Dr. Giles NelsonAfter encountering the latest Wall Street film ‘Money Never Sleeps’ earlier this week, it’s apparent that it's not just the then-brick-sized mobile phones that have changed since the 1987 installment.

The movie opens with Gordon Gekko, the man who so famously stated, “greed is good” in the first film, being released from jail. It’s a comical scene contrasting the technology of the ’80s to the tech of today, as the guard returns Gekko’s bulky mobile phone. Gekko is released into a world where the nature of how the financial world is run has completely changed. However, it was only after recently revisiting the original movie, you come to realise just how much advances in technology has fundamentally changed the way in which the trading floor environment operates.

Take High frequency trading (HFT), the use of technology to monitor and submit orders to markets extremely quickly, which has been receiving a lot of bad press recently and is sometimes described as “abusive”. It is no more abusive than two traders making trades using only the telephone, as was the case in a scene from the original Wall Street film.

Yes, it can be used for rogue trading by the likes of Gekko, but so can any other technology. Technology itself is morally neutral. Similarly, algorithmic trading is also seen by some as an industry curse. Credit Suisse has been fined this year by an exchange after its algorithmic trading system went out of control and bombarded the exchange with hundreds of thousands of erroneous orders. However, this wasn’t a deliberate attempt to manipulate the market. It was a mistake, albeit a careless one. There just weren’t proper controls in place to protect the market from what, ultimately, was human error – the algorithms hadn’t been tested sufficiently.
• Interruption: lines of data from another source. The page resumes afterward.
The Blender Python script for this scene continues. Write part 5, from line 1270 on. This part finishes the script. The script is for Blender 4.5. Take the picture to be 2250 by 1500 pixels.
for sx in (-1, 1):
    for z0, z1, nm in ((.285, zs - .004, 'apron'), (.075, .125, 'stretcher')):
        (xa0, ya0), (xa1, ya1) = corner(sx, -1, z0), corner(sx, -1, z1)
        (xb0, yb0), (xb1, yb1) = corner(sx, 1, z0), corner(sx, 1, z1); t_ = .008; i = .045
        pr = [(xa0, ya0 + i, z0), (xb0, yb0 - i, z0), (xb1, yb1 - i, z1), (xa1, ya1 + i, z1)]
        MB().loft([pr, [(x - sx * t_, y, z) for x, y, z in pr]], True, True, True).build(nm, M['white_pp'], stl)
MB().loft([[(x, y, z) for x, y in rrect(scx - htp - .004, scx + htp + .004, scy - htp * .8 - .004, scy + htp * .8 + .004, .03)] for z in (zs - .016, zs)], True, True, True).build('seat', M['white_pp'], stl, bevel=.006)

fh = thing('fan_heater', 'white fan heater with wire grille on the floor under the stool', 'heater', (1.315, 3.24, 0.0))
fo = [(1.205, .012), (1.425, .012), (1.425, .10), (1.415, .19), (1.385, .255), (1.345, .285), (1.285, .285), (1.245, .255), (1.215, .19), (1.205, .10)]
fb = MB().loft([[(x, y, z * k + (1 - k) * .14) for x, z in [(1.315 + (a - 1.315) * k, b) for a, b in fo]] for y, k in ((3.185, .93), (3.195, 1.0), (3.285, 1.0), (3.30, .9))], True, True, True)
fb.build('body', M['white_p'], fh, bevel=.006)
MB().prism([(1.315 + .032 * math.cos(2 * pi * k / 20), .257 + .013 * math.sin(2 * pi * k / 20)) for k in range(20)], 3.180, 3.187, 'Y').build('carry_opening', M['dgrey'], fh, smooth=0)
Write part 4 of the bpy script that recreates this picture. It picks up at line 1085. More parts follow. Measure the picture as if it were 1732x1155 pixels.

There is no doubting that technology has generated enormous benefits for trading – greater efficiencies, more market liquidity, tighter spreads and better prices for all. To lose these benefits because of perception would be very dangerous. Having said this, technology has also made the markets faster and more complex. Therefore, all market participants need to up their game by deploying modern day monitoring capabilities to spot trading anomalies to help capture the next generation Gekkos.